__Exercise aim__. Beneath this instruction is a block of data; output from it exactly the lines that run from the one containing "What Blender Python" through the one containing "R = math.radians", inclusive.

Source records
----
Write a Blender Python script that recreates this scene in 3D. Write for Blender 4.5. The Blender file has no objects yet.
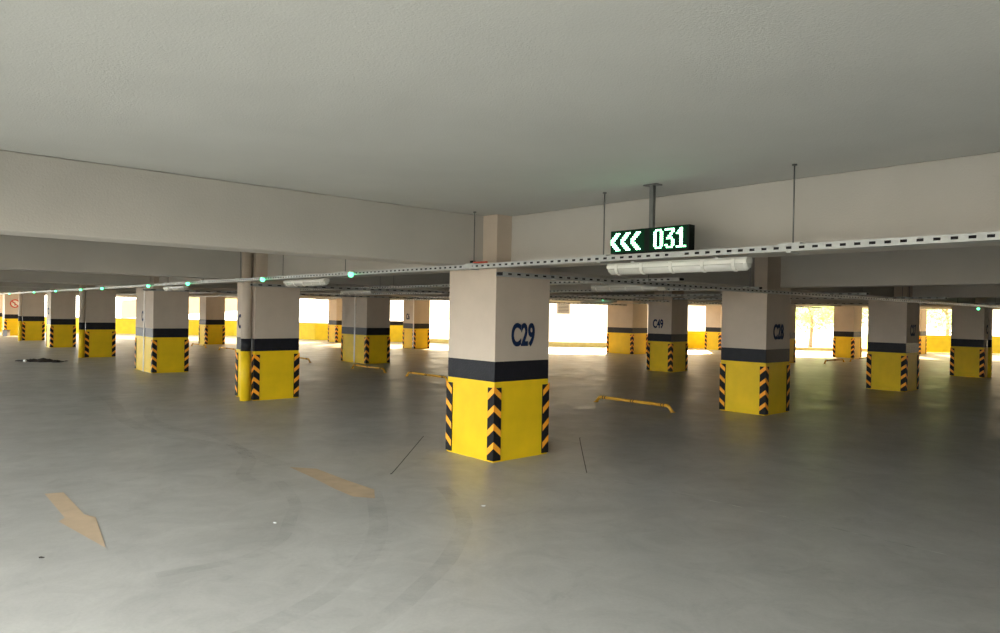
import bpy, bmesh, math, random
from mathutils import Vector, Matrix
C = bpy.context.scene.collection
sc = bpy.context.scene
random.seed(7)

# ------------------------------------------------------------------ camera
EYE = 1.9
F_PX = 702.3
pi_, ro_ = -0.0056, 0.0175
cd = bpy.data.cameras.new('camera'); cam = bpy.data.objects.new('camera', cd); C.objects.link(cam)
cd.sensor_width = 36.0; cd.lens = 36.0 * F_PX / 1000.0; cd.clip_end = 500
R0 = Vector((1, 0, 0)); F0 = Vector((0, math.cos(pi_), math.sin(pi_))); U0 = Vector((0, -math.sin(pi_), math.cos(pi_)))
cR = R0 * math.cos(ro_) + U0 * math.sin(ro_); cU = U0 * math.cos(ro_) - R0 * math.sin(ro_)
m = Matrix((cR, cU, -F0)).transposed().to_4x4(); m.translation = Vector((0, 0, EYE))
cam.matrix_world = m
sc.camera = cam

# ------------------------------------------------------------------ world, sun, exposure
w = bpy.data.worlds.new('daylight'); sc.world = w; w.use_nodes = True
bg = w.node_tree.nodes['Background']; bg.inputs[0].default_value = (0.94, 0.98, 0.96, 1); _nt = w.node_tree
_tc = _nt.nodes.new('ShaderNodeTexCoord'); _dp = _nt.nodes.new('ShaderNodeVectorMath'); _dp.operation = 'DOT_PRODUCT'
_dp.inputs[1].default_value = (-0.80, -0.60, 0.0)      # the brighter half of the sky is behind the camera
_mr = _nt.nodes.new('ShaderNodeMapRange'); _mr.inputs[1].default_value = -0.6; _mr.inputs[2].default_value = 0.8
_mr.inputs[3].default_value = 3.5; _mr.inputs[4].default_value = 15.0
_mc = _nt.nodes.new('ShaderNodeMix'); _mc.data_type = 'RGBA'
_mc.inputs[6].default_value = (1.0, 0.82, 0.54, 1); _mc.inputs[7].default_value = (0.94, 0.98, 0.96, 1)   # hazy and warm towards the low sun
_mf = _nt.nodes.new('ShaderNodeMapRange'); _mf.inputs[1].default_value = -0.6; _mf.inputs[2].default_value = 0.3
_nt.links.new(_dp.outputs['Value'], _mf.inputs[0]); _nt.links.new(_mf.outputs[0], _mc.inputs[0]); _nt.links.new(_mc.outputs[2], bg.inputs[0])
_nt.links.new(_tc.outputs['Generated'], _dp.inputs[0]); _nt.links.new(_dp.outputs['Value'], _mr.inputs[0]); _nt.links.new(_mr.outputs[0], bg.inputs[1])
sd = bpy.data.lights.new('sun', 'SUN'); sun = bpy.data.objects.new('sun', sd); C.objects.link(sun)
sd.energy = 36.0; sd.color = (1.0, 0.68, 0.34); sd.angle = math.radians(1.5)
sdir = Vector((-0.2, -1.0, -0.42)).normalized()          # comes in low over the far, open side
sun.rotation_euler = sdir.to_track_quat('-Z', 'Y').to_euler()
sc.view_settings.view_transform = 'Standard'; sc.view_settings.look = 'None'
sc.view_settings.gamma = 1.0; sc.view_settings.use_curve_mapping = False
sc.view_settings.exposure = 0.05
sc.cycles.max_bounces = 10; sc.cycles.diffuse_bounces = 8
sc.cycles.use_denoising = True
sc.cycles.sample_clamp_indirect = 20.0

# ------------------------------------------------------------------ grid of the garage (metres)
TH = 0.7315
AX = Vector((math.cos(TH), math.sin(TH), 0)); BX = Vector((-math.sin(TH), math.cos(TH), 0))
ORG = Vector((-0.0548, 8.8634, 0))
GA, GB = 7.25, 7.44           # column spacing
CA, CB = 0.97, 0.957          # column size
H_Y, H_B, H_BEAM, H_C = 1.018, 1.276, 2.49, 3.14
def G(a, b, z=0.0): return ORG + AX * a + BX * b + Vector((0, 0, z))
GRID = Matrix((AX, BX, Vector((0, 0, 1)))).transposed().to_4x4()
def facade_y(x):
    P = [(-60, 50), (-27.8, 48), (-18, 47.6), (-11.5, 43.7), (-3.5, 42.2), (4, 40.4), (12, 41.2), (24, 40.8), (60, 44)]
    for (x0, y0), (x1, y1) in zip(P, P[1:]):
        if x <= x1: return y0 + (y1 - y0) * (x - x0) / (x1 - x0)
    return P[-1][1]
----
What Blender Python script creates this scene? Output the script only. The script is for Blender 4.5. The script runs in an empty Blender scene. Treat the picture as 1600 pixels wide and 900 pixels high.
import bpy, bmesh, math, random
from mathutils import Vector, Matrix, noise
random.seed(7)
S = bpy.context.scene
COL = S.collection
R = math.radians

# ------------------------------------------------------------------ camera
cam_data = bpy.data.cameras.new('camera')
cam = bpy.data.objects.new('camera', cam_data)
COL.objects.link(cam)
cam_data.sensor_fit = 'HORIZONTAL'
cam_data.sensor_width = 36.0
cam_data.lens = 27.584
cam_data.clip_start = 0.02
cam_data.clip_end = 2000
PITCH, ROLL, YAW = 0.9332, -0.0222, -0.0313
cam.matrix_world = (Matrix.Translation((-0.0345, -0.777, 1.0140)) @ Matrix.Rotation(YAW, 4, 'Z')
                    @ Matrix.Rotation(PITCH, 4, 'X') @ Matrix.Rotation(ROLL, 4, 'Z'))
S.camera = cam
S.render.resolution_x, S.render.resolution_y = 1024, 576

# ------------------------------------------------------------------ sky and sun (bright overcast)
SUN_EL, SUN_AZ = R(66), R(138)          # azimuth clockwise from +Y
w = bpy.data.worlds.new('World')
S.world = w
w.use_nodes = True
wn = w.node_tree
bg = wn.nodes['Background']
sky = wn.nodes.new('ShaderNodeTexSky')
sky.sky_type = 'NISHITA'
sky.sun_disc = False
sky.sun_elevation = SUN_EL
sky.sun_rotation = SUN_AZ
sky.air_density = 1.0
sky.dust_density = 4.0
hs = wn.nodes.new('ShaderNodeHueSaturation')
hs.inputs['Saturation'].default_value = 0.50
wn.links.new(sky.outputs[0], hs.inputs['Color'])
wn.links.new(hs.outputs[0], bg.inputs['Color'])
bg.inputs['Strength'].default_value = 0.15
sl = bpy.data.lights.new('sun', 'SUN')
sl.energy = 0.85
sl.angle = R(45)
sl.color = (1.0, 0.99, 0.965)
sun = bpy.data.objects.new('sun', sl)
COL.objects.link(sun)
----
__Result of this exercise__.
What Blender Python script creates this scene? Output the script only. The script is for Blender 4.5. The script runs in an empty Blender scene. Treat the picture as 1600 pixels wide and 900 pixels high.
import bpy, bmesh, math, random
from mathutils import Vector, Matrix, noise
random.seed(7)
S = bpy.context.scene
COL = S.collection
R = math.radians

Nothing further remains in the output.